06.13.07
86
Nate and I just got back from visiting his relatives in Tampa and Cape Coral, Florida. We had a blast, for most of the trip. It was good just to be together and on our own for the very first time. When we got to Tampa, we walked on the beach, ate a lot of great food (especially at Bennigan’s) and walked around. I saw the public library and went to a museum featuring the art of some man who took pictures of poverty in everyday life. One of the reasons art is so amazing is that it can capture you in a split second. A businessman who could care less about poverty in his own community might feel sorry for the little girl in the picture with wide eyes crying out for food. I liked the museum and its panoramic views of downtown Tampa. Nate liked it too, which was pretty surprising. The whole experience was very peaceful.
For Myers/Cape Coral was so different from Tampa, it was almost unbelievable. The people, the culture, everything was unique. His family there really made me feel at home and I could tell Nate loved being around them. I don’t know what it feels like to have family so far away. Cleveland is a hop, skip, and jump away from me compared to Ft. Myers from Oil City. I could tell Nate missed them. It was here that I dived for a pearl, saw a manatee in the wild
, saw the rocket zoom into space, saw dolphins dive, and ride in a mustang which was fun, but made Alicia so jealous!
I did get homesick, even with being around all of these incredible people. I longed for my own family vacations because I felt like I almost didn’t know how to be my whole self around all of these strangers all the time. It was more like meeting his family than going on vacation, which I should have prepared myself better for. I did cry, which is something I regret. I didn’t want to ruin Nate’s vacation, but sometimes I just felt so out of place.
On the plane ride to DC yesterday, I met someone who might just change my life. The weird part is, I don’t even know his name! He is an 86 year old war veteran who was visiting his wife in Arlington Cemetary. I got my picture taken with him because he was just so profound, in only the way that older men can be. I don’t think it would be an understatement to say I fell in love with him the moment I saw him. The last thing he ever said to us was, “Just tell her you love her everyday. That’s what counts. God bless.”
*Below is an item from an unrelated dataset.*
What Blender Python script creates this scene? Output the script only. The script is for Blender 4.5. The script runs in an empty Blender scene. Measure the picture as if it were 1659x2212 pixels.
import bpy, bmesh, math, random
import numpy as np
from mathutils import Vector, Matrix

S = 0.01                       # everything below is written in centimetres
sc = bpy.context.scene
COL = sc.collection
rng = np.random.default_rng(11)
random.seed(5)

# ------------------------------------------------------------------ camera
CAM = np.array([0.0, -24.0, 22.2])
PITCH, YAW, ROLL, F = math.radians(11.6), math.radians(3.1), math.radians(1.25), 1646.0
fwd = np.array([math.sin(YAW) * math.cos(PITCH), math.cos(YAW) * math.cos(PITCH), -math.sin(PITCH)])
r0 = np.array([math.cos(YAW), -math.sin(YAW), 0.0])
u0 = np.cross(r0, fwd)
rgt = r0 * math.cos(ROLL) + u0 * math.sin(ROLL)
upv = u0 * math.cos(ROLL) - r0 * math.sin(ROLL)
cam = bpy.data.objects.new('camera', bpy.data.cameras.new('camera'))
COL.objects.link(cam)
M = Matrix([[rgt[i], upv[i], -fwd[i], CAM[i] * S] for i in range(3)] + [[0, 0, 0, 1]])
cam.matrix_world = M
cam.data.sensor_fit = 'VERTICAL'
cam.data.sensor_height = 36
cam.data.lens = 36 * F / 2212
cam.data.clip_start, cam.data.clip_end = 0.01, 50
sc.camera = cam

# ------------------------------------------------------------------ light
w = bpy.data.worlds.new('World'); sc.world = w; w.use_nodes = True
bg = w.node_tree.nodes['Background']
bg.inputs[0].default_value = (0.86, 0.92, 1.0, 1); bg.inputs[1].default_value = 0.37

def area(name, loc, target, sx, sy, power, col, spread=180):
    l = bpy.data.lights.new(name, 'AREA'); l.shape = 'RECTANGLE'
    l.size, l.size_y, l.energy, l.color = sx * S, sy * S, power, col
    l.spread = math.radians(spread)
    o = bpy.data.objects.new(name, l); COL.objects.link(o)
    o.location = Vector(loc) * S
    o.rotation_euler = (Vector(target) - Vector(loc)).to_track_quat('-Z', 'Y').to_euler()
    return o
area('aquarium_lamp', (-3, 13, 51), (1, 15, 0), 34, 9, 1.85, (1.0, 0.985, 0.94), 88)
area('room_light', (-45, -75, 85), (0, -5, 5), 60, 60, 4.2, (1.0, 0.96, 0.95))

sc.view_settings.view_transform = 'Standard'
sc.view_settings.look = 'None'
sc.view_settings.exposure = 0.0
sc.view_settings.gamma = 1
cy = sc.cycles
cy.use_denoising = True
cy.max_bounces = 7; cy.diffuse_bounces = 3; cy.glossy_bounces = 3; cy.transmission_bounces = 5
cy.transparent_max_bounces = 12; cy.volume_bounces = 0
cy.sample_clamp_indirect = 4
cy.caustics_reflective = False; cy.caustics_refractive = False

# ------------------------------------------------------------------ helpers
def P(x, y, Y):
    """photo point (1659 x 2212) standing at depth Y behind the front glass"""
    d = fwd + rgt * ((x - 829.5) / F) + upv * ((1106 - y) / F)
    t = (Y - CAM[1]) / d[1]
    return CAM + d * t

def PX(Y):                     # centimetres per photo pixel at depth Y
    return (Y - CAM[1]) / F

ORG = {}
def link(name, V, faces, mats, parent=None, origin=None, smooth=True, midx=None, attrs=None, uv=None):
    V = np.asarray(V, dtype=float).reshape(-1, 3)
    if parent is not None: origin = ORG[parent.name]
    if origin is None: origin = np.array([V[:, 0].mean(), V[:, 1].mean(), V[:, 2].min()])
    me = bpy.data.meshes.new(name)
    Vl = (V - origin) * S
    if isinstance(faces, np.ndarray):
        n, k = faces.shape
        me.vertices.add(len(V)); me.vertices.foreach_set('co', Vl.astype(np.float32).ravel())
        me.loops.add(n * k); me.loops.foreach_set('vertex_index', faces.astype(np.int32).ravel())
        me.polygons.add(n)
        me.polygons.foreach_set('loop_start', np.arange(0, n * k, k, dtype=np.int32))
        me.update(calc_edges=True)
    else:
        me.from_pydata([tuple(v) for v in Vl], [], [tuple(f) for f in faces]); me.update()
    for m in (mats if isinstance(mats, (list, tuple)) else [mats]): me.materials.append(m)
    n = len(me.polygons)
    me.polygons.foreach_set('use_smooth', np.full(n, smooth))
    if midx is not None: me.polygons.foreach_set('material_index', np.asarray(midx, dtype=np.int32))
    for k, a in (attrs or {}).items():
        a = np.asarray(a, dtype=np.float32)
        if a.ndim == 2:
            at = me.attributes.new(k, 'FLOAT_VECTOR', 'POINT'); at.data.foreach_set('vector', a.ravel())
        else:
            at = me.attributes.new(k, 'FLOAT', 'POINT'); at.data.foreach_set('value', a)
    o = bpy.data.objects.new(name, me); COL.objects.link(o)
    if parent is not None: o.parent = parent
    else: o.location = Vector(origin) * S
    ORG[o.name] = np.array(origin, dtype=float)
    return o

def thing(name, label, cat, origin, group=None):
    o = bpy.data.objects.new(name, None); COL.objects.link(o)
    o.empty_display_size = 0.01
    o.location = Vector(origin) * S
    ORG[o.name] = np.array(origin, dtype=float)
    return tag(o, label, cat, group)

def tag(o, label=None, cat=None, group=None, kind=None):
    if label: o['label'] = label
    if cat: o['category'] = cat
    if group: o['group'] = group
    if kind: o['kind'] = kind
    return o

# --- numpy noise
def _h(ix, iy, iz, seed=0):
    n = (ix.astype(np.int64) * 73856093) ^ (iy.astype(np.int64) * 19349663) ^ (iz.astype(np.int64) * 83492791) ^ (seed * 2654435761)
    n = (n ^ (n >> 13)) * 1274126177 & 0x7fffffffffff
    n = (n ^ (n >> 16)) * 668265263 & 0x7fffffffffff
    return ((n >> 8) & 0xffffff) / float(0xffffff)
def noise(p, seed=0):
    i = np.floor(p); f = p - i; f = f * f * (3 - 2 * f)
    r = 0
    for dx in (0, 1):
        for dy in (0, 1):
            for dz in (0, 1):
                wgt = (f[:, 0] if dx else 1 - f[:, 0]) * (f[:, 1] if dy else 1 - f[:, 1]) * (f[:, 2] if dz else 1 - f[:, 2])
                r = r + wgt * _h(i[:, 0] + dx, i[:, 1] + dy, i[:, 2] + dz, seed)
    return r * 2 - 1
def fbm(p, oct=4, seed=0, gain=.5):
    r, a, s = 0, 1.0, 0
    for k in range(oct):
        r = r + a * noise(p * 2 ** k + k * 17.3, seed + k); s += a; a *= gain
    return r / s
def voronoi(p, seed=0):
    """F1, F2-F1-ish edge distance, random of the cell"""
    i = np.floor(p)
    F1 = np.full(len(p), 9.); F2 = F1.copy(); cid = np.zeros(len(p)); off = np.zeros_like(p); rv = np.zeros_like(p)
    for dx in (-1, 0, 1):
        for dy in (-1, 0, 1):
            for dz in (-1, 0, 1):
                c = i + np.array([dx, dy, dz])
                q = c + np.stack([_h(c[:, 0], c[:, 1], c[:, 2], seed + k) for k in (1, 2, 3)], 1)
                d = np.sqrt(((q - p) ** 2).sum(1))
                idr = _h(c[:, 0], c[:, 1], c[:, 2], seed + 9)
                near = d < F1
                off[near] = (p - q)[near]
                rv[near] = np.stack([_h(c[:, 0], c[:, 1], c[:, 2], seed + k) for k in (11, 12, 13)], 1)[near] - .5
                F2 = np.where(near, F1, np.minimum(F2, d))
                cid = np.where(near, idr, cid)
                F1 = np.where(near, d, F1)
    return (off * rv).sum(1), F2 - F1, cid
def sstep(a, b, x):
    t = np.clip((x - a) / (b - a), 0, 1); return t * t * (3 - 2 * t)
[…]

And that is what I will take away from my vacation to Florida. Besides the sandy beaches, the millions of people (some of them very wealthy), the awesome people I met while I stayed, and the experiences of a lifetime (like that jetski), I will remember his kind face and the warmth I found in his heart. It almost makes me think that Nate and I will make it through the summer, through the school year, and through everything.